= What you need to do =
Write the data out again, character for character, with no images.

== == ==

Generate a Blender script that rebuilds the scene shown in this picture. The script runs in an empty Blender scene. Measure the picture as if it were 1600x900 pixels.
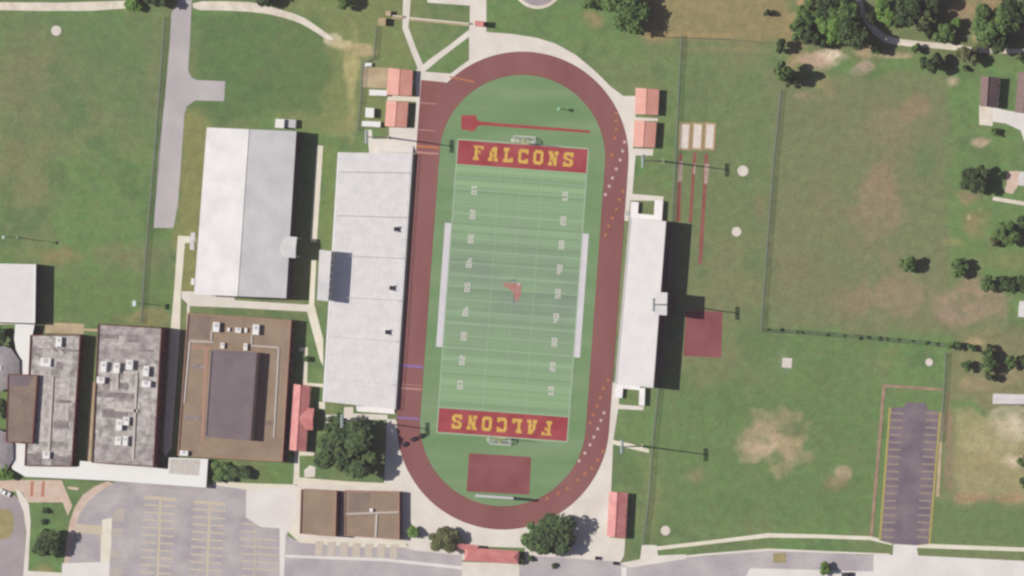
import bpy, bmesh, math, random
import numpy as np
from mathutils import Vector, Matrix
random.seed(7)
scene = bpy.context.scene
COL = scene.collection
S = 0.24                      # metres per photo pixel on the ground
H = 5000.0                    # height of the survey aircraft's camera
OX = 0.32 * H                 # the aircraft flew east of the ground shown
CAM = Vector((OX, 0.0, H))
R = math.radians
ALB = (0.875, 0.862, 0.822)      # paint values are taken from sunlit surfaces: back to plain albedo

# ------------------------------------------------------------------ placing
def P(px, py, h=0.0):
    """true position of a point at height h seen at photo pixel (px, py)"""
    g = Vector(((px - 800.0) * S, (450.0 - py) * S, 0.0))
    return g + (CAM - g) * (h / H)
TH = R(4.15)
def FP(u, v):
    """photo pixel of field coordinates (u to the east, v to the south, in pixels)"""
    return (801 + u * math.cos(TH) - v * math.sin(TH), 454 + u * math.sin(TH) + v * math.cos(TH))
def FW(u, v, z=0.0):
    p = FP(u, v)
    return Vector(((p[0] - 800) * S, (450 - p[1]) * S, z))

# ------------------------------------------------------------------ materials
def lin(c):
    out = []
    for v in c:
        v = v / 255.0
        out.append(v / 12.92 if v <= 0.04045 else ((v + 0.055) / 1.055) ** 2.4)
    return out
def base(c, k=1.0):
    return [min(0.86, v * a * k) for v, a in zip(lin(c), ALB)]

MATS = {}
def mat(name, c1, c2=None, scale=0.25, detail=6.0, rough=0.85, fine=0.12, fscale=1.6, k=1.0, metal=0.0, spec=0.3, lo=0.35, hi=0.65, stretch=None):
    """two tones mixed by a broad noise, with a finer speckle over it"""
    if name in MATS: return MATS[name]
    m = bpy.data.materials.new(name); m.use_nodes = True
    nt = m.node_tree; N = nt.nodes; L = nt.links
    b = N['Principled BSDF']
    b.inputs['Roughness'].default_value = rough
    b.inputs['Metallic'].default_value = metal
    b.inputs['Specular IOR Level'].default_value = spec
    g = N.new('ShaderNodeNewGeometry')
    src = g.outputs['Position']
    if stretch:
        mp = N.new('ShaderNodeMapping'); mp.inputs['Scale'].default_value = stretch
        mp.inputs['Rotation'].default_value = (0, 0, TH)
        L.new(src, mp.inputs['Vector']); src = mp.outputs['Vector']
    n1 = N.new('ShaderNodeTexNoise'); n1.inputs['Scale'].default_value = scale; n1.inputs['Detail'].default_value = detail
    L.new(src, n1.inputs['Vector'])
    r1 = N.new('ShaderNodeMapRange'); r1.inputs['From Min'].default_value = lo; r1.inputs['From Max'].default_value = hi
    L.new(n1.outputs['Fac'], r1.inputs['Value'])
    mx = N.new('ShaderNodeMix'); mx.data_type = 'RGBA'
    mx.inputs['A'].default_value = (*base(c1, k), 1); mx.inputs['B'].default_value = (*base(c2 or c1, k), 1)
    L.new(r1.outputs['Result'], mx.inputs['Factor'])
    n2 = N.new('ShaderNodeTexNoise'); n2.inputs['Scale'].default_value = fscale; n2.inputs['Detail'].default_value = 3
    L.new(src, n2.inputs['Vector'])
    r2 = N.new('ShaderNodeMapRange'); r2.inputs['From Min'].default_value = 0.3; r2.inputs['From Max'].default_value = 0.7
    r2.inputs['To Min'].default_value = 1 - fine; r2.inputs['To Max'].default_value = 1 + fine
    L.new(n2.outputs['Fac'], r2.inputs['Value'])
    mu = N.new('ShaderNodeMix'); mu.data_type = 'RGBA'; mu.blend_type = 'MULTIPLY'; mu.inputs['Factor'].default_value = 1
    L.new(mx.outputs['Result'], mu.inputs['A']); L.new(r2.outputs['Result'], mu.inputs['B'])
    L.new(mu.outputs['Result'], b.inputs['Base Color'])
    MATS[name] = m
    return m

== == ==

= Response =
Generate a Blender script that rebuilds the scene shown in this picture. The script runs in an empty Blender scene. Measure the picture as if it were 1600x900 pixels.
import bpy, bmesh, math, random
import numpy as np
from mathutils import Vector, Matrix
random.seed(7)
scene = bpy.context.scene
COL = scene.collection
S = 0.24                      # metres per photo pixel on the ground
H = 5000.0                    # height of the survey aircraft's camera
OX = 0.32 * H                 # the aircraft flew east of the ground shown
CAM = Vector((OX, 0.0, H))
R = math.radians
ALB = (0.875, 0.862, 0.822)      # paint values are taken from sunlit surfaces: back to plain albedo

# ------------------------------------------------------------------ placing
def P(px, py, h=0.0):
    """true position of a point at height h seen at photo pixel (px, py)"""
    g = Vector(((px - 800.0) * S, (450.0 - py) * S, 0.0))
    return g + (CAM - g) * (h / H)
TH = R(4.15)
def FP(u, v):
    """photo pixel of field coordinates (u to the east, v to the south, in pixels)"""
    return (801 + u * math.cos(TH) - v * math.sin(TH), 454 + u * math.sin(TH) + v * math.cos(TH))
def FW(u, v, z=0.0):
    p = FP(u, v)
    return Vector(((p[0] - 800) * S, (450 - p[1]) * S, z))

# ------------------------------------------------------------------ materials
def lin(c):
    out = []
    for v in c:
        v = v / 255.0
        out.append(v / 12.92 if v <= 0.04045 else ((v + 0.055) / 1.055) ** 2.4)
    return out
def base(c, k=1.0):
    return [min(0.86, v * a * k) for v, a in zip(lin(c), ALB)]

MATS = {}
def mat(name, c1, c2=None, scale=0.25, detail=6.0, rough=0.85, fine=0.12, fscale=1.6, k=1.0, metal=0.0, spec=0.3, lo=0.35, hi=0.65, stretch=None):
    """two tones mixed by a broad noise, with a finer speckle over it"""
    if name in MATS: return MATS[name]
    m = bpy.data.materials.new(name); m.use_nodes = True
    nt = m.node_tree; N = nt.nodes; L = nt.links
    b = N['Principled BSDF']
    b.inputs['Roughness'].default_value = rough
    b.inputs['Metallic'].default_value = metal
    b.inputs['Specular IOR Level'].default_value = spec
    g = N.new('ShaderNodeNewGeometry')
    src = g.outputs['Position']
    if stretch:
        mp = N.new('ShaderNodeMapping'); mp.inputs['Scale'].default_value = stretch
        mp.inputs['Rotation'].default_value = (0, 0, TH)
        L.new(src, mp.inputs['Vector']); src = mp.outputs['Vector']
    n1 = N.new('ShaderNodeTexNoise'); n1.inputs['Scale'].default_value = scale; n1.inputs['Detail'].default_value = detail
    L.new(src, n1.inputs['Vector'])
    r1 = N.new('ShaderNodeMapRange'); r1.inputs['From Min'].default_value = lo; r1.inputs['From Max'].default_value = hi
    L.new(n1.outputs['Fac'], r1.inputs['Value'])
    mx = N.new('ShaderNodeMix'); mx.data_type = 'RGBA'
    mx.inputs['A'].default_value = (*base(c1, k), 1); mx.inputs['B'].default_value = (*base(c2 or c1, k), 1)
    L.new(r1.outputs['Result'], mx.inputs['Factor'])
    n2 = N.new('ShaderNodeTexNoise'); n2.inputs['Scale'].default_value = fscale; n2.inputs['Detail'].default_value = 3
    L.new(src, n2.inputs['Vector'])
    r2 = N.new('ShaderNodeMapRange'); r2.inputs['From Min'].default_value = 0.3; r2.inputs['From Max'].default_value = 0.7
    r2.inputs['To Min'].default_value = 1 - fine; r2.inputs['To Max'].default_value = 1 + fine
    L.new(n2.outputs['Fac'], r2.inputs['Value'])
    mu = N.new('ShaderNodeMix'); mu.data_type = 'RGBA'; mu.blend_type = 'MULTIPLY'; mu.inputs['Factor'].default_value = 1
    L.new(mx.outputs['Result'], mu.inputs['A']); L.new(r2.outputs['Result'], mu.inputs['B'])
    L.new(mu.outputs['Result'], b.inputs['Base Color'])
    MATS[name] = m
    return m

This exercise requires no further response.